Konservatives Gipfeltreffen zum Zeitungs-Jubiläum
Bei einem seiner bislang wenigen öffentlichen Auftritte seit seiner Rückkehr aus dem Vatikan hat Erzbischof Georg Gänswein dafür geworben, das katholische Menschenbild angesichts «bioethischer Herausforderungen» hochzuhalten. «Der Mensch ist kein Experimentierfeld, er ist Geschöpf Gottes; das Leben ist ein Geschenk Gottes; menschliches Leben als Geschenk Gottes darf nicht der Manipulation ausgeliefert werden», sagte der langjährige Sekretär des früheren Papstes Benedikt XVI. am Samstag in Würzburg bei einer Jubiläumsveranstaltung der katholischen Zeitung «Die Tagespost».
Das Blatt wurde vor 75 Jahren gegründet und erscheint in Würzburg. «Katholischer Journalismus zielt darauf ab, die Intellektuellen wie die sogenannten einfachen Gläubigen mit konstruktiven Überlegungen zu bereichern und der Stimme der Kirche in einer säkularisierten Medienlandschaft Gehör zu verschaffen», sagte er weiter.
Der Erzbischof von Köln, Kardinal Rainer Maria Woelki, hatte zuvor einen Festgottesdienst in der Würzburger Neumünster-Kirche gefeiert. Neben Gänswein war auch der Regensburger Bischof Rudolf Voderholzer dabei. Woelki, Gänswein und Voderholzer gelten als dezidiert konservative Kirchenmänner. Sie kritisieren beispielsweise den Synodalen Weg, der in Deutschland installiert wurde, um als Konsequenz aus dem Missbrauchsskandal Reformen anzustoßen. Wenige Meter neben der Fassade der Neumünster-Kirche hing ein Werbebanner des Bistums Würzburg zum Synodalen Weg.
Woelki warnte in seiner Predigt vor einer Aushöhlung des Begriffs «christliche Werte». Christinnen und Christen müssten hellhörig werden, wenn jemand von christlichen Werten spreche, aber nicht «gleichzeitig den lebendig-persönlichen Gott bekennen möchte», sagte er. «Wir sollten hellhörig sein, außerhalb unserer Reihen, aber auch innerhalb.»

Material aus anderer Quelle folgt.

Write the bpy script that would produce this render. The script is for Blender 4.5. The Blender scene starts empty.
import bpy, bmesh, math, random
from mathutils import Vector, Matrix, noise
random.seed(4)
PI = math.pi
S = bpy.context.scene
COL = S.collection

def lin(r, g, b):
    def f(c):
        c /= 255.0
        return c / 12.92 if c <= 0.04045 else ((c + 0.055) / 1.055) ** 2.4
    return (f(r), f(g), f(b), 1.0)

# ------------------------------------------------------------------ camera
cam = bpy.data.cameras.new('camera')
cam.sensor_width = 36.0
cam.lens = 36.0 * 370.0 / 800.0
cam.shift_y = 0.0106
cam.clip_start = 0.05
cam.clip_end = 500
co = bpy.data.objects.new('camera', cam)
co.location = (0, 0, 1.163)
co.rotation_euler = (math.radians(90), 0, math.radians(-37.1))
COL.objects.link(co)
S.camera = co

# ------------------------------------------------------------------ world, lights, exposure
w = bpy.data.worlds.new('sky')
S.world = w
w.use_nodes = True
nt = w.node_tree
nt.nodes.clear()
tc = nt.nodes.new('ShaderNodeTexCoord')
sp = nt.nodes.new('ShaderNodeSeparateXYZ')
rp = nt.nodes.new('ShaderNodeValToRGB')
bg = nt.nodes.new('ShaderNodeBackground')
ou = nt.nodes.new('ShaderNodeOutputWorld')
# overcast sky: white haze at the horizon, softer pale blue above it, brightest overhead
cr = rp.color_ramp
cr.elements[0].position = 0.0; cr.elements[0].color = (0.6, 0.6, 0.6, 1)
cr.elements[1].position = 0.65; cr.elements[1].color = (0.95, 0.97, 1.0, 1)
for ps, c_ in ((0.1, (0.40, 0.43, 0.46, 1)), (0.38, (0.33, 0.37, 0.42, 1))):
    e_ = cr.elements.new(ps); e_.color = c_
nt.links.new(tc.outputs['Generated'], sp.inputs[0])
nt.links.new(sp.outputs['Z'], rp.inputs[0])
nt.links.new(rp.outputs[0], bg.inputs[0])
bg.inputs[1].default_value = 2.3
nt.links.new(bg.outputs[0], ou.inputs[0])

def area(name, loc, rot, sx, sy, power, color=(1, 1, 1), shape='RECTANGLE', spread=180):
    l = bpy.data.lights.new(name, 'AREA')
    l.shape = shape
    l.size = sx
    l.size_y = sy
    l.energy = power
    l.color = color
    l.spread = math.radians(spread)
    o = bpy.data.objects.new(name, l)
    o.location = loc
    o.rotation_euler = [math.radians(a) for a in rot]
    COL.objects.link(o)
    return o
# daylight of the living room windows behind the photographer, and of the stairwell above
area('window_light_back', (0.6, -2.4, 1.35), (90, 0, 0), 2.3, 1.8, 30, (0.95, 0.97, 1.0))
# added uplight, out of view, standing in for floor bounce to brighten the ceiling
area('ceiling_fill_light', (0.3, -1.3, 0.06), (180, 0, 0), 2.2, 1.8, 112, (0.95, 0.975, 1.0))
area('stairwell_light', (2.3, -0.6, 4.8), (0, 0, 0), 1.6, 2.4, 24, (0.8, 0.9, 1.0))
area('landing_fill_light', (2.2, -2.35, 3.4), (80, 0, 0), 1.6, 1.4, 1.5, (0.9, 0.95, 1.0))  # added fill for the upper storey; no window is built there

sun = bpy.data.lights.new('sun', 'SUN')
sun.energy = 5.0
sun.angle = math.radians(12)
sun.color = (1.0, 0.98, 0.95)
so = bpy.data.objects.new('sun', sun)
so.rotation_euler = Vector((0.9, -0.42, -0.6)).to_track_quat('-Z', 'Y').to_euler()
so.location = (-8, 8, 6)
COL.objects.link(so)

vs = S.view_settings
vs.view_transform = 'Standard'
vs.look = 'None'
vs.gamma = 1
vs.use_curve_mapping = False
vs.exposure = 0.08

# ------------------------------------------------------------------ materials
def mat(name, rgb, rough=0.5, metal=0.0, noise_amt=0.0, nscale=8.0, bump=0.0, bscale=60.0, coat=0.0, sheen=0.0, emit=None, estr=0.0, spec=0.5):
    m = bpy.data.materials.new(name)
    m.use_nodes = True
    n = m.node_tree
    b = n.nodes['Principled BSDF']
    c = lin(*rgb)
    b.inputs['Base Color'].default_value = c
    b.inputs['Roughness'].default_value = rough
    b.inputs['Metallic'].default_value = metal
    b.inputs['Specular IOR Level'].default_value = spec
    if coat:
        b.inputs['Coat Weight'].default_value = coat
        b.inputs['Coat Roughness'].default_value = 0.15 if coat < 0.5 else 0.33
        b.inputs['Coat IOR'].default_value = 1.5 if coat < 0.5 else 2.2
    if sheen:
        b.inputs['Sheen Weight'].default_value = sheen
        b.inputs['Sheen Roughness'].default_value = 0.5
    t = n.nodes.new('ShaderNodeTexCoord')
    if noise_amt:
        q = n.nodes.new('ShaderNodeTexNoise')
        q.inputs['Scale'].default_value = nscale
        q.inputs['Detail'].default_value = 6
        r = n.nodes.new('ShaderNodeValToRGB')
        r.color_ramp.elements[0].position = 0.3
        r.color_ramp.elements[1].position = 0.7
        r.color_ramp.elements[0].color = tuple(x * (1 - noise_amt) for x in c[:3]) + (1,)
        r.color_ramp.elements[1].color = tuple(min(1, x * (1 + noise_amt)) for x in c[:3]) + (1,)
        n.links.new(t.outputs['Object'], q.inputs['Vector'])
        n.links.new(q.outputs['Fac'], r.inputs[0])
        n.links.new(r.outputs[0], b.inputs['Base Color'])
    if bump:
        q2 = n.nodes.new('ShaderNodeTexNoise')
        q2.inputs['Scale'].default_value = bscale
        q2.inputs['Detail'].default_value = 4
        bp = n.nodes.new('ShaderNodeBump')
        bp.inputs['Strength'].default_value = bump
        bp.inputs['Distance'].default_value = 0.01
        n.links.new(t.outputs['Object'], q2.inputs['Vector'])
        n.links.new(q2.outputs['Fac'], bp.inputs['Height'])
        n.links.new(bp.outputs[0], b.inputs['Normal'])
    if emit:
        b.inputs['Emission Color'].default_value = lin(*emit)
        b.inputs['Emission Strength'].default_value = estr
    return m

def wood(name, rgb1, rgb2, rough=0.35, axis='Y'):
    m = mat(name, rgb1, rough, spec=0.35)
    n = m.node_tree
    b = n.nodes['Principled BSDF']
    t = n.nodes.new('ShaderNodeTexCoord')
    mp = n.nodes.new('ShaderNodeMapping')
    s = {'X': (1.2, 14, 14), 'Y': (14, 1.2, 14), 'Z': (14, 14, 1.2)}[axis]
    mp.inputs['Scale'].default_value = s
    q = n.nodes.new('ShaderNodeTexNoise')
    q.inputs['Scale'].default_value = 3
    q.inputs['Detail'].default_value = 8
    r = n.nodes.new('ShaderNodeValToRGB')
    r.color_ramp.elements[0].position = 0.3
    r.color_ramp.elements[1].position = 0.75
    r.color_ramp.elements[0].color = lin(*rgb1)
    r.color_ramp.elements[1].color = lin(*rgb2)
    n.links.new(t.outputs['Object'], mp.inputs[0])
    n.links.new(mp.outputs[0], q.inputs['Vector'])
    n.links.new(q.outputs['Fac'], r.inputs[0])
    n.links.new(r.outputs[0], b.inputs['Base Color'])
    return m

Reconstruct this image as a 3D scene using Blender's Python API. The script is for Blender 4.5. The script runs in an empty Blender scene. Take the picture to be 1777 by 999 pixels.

Weiter sagte Woelki: «Zusätzlich zu der großen Krise, in der wir uns zu den Verbrechen in unseren kirchlichen Reihen zu verhalten und die wir zu bekämpfen haben, werden wir angefragt von einer versteckten, unredlichen Säkularisierung.» Die katholische Kirche wird seit Jahren von einem Missbrauchsskandal in ihren Reihen erschüttert.
Gänswein lebte lange im Vatikan. Als Sekretär an der Seite von Benedikt XVI. erlangte er Prominenz und arbeitete auch nach dessen Rücktritt weiter für ihn. Außerdem war er Präfekt des Päpstlichen Hauses. Diesen Top-Posten im Kirchenstaat verlor er offiziell im Juni, seit Juli lebt er wieder in seinem Heimatbistum Freiburg. Papst Franziskus hatte ihn zurück nach Deutschland geschickt - und zwar ohne kirchliche Aufgabe und Amt. Seit seiner Rückkehr trat Gänswein nur wenige Male öffentlich in größerem Rahmen auf. Mitte August hatte er im schwäbischen Wallfahrtsort Maria Vesperbild gepredigt.
«Die Tagespost» war vor 75 Jahren vom Publizisten Johann Wilhelm Naumann in Augsburg gegründet worden. Seit 2018 wird die katholische Zeitung wöchentlich herausgegeben, zuvor dreimal in der Woche. Das Blatt berichtet nach eigenen Angaben aus katholischer Sicht über politische, kulturelle, gesellschaftliche und kirchliche Themen. Es erscheint im deutschsprachigen Raum mit einer Auflage von rund 12.000 Exemplaren.